According to Jones, "Every morning we all have a pre-service meeting with him, and he tells us the facts, the dos and the don'ts, what he requests of us...If it's good, he lets us know it's good, and if it's bad, he lets us know it's bad."
Wetli also makes a difference outside of Emory's campus by applying his take-charge approach to charity work. He likes to "empower people" and did exactly so while working at Top of the Triangle in Pittsburgh from 1997 to 2001, when he started a program for recent prison inmates that provided entry-level jobs such as dishwashing or food prep. He recalled one particular prison inmate who contacted Wetli more than 10 years later as an executive chef in Miami, thanking him for helping him out. "It's just that one person," said Wetli. "That's all it takes."
When he is not in the kitchen, traveling or doing charity work, Wetli is working through stacks of papers at his desk, managing and overseeing labor and food costs, financial reports, customer service and chef training. Because the math whiz enjoys the business side of his work, Wetli considers his current senior management position the ideal job. "I would love to stay at Emory for the rest of my life if I could," says Wetli.
Although he admits to having serious and straightforward sides, outside of work Wetli is an adventure enthusiast who is into extreme sports, including snow skiing, scuba diving and mountain biking. You might also find him gardening, fishing or even refinishing and restoring old furniture in his free time.
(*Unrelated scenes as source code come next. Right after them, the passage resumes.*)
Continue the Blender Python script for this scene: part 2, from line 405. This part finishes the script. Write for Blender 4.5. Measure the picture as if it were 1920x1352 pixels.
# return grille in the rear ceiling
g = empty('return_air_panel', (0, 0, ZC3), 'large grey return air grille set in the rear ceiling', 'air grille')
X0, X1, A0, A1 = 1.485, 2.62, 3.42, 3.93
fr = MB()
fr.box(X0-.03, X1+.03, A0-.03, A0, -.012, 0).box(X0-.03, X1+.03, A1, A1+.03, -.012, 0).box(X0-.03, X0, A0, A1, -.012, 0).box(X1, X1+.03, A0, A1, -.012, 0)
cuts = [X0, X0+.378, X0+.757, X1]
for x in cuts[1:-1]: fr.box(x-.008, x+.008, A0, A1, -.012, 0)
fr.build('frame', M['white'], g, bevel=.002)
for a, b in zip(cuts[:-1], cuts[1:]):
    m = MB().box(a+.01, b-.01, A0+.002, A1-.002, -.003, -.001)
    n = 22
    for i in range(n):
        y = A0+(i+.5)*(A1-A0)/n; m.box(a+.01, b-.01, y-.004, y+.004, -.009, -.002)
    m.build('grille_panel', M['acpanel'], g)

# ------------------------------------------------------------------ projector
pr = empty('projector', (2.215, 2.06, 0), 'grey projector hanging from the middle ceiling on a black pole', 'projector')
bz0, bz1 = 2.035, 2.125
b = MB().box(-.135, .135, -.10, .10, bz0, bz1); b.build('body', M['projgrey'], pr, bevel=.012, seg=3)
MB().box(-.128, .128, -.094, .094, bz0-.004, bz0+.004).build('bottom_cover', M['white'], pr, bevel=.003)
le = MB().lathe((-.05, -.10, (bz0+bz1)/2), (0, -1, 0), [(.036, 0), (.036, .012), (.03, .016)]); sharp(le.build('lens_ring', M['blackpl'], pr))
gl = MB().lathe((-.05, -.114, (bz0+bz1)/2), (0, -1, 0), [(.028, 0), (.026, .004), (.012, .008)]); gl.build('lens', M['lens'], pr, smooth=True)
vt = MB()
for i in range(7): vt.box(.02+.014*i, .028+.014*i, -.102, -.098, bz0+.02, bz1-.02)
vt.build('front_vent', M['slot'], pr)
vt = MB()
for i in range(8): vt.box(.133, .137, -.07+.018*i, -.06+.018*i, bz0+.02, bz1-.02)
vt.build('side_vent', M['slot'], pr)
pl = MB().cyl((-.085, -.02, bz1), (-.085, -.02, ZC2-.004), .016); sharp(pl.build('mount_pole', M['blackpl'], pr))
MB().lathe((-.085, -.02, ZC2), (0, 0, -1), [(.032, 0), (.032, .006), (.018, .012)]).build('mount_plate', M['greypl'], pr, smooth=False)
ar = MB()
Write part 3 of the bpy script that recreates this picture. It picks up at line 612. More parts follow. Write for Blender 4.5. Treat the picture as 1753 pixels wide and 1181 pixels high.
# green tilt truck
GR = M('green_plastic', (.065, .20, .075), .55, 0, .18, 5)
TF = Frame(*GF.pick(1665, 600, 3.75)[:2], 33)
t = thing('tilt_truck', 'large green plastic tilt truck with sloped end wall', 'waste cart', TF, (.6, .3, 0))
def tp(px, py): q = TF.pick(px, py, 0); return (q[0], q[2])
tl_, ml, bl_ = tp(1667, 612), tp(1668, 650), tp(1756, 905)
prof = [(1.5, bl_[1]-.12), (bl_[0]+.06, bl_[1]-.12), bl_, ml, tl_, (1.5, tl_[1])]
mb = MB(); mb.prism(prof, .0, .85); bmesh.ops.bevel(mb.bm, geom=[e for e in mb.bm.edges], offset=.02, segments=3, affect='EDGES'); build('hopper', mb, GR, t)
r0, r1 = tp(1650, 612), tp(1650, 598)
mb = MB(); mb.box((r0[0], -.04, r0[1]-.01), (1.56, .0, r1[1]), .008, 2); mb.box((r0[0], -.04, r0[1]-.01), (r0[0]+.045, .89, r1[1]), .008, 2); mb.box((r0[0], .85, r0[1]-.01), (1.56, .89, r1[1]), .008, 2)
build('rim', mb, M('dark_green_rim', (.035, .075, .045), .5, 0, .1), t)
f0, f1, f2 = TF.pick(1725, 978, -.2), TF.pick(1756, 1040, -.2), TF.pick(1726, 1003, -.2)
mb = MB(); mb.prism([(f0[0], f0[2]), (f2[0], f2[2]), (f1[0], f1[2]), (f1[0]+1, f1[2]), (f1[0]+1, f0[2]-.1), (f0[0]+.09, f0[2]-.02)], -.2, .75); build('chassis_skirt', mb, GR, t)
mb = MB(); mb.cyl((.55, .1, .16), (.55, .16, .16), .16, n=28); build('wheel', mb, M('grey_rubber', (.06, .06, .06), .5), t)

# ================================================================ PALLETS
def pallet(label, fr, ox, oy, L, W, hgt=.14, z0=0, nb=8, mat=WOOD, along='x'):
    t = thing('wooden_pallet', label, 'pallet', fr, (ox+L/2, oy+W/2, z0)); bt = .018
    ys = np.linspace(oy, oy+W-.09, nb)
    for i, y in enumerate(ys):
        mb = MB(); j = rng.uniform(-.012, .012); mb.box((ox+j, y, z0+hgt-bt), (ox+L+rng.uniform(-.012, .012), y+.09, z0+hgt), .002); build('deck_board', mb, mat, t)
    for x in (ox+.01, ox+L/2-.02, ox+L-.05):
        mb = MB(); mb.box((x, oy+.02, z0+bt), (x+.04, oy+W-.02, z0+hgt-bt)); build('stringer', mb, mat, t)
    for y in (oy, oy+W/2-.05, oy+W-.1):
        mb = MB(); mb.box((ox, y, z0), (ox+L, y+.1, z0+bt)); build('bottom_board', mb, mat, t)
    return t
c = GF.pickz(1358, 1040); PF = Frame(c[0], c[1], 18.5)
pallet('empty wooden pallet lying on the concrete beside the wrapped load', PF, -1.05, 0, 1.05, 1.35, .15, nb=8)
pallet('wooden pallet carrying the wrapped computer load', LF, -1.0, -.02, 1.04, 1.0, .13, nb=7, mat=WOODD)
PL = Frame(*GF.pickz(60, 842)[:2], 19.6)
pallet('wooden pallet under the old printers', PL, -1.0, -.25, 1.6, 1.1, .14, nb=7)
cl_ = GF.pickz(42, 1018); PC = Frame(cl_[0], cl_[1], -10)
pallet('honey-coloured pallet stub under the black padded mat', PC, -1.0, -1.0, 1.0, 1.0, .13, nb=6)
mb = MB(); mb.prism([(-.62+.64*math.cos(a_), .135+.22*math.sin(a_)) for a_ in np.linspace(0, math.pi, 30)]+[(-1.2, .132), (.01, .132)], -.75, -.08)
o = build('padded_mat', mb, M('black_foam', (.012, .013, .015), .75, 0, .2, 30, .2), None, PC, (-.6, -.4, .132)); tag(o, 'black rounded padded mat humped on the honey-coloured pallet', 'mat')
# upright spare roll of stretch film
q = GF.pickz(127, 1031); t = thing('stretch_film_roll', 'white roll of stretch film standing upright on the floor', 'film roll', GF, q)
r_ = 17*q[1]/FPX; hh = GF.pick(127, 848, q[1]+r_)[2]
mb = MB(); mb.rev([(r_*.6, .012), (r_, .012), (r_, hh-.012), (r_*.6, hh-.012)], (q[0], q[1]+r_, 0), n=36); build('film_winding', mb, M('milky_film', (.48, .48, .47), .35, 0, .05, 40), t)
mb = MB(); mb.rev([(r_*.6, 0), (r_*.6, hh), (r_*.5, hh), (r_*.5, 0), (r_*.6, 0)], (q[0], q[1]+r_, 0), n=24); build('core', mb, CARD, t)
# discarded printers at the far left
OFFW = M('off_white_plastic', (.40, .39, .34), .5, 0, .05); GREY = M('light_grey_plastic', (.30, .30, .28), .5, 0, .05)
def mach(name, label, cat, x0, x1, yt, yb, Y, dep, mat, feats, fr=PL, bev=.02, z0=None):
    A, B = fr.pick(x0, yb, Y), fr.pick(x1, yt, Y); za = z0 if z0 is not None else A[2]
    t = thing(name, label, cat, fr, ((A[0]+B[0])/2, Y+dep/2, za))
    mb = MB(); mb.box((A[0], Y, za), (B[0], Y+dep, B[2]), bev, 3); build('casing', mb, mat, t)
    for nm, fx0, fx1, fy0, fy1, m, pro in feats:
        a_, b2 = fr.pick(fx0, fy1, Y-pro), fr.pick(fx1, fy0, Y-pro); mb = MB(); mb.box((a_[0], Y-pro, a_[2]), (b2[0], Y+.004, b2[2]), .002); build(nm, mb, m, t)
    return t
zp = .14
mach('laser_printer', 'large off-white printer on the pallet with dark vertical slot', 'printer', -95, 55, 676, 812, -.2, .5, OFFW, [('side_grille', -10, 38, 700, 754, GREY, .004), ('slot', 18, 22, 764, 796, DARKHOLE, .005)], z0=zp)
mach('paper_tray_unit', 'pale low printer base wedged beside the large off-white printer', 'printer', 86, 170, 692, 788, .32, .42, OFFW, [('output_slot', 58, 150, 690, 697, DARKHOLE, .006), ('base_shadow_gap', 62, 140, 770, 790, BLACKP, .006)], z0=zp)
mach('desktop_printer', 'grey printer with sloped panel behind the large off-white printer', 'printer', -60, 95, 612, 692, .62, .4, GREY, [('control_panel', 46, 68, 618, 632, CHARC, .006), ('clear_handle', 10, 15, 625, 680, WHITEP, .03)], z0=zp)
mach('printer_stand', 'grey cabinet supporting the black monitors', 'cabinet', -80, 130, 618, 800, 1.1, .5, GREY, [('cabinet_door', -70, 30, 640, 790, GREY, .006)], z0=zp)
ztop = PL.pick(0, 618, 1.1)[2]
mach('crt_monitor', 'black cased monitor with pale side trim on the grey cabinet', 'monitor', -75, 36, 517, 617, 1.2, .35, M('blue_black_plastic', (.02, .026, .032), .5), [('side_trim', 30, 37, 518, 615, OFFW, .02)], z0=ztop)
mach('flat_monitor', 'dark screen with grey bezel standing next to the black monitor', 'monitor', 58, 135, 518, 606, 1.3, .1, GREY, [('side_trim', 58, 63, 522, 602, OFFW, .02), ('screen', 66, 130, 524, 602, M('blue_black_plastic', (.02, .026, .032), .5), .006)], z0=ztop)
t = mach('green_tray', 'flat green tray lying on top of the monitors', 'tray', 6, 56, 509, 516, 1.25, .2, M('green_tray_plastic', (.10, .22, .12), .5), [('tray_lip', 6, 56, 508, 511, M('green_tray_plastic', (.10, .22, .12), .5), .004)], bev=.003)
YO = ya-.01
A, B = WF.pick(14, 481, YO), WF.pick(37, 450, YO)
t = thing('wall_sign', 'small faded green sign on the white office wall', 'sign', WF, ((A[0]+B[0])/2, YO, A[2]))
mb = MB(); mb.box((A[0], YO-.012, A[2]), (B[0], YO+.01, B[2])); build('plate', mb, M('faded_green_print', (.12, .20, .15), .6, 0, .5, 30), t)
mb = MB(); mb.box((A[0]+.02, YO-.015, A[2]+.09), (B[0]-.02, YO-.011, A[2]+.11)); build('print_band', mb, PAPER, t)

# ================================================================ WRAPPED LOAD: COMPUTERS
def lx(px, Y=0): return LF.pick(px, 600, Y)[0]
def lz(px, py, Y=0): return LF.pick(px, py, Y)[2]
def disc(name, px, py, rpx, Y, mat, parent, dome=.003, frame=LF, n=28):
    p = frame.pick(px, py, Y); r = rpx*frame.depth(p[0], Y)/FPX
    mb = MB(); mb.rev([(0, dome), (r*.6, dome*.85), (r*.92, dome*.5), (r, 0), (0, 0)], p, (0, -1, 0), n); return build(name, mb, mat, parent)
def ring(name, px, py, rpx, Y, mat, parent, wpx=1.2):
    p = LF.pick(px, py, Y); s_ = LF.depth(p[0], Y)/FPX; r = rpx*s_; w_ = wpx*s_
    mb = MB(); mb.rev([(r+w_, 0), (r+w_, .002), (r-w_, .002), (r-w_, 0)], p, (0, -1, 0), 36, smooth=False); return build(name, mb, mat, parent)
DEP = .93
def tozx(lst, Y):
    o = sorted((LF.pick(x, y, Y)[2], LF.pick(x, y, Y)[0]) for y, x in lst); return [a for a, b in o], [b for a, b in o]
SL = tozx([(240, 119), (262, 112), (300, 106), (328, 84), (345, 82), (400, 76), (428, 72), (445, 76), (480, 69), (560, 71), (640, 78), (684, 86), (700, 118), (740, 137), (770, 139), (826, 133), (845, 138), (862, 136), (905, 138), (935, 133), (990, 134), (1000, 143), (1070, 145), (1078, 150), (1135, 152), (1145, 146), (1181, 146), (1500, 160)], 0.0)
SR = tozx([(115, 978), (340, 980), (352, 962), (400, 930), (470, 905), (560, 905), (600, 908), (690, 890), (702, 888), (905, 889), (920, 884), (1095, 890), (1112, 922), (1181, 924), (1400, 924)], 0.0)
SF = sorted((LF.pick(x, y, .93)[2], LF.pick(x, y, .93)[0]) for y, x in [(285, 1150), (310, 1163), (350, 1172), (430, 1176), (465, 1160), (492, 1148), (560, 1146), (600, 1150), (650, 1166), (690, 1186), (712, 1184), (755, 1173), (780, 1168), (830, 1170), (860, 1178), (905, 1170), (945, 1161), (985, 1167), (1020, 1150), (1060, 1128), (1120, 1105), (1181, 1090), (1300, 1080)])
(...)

He describes himself as mainly "a fun-loving person" who enjoys family and good times, even though he and his wife, who married in 1997, do not have any children. They enjoy teaching their nieces and nephews how to cook and having friends and family over for dinner at their home in Decatur, Ga.
Looking back on the decisions he has made since his teenage years, Wetli is more than pleased with how his life has turned out. The quote at the end of his bio in bold, capital letters says it all: "Love life, love my wife & love to cook!"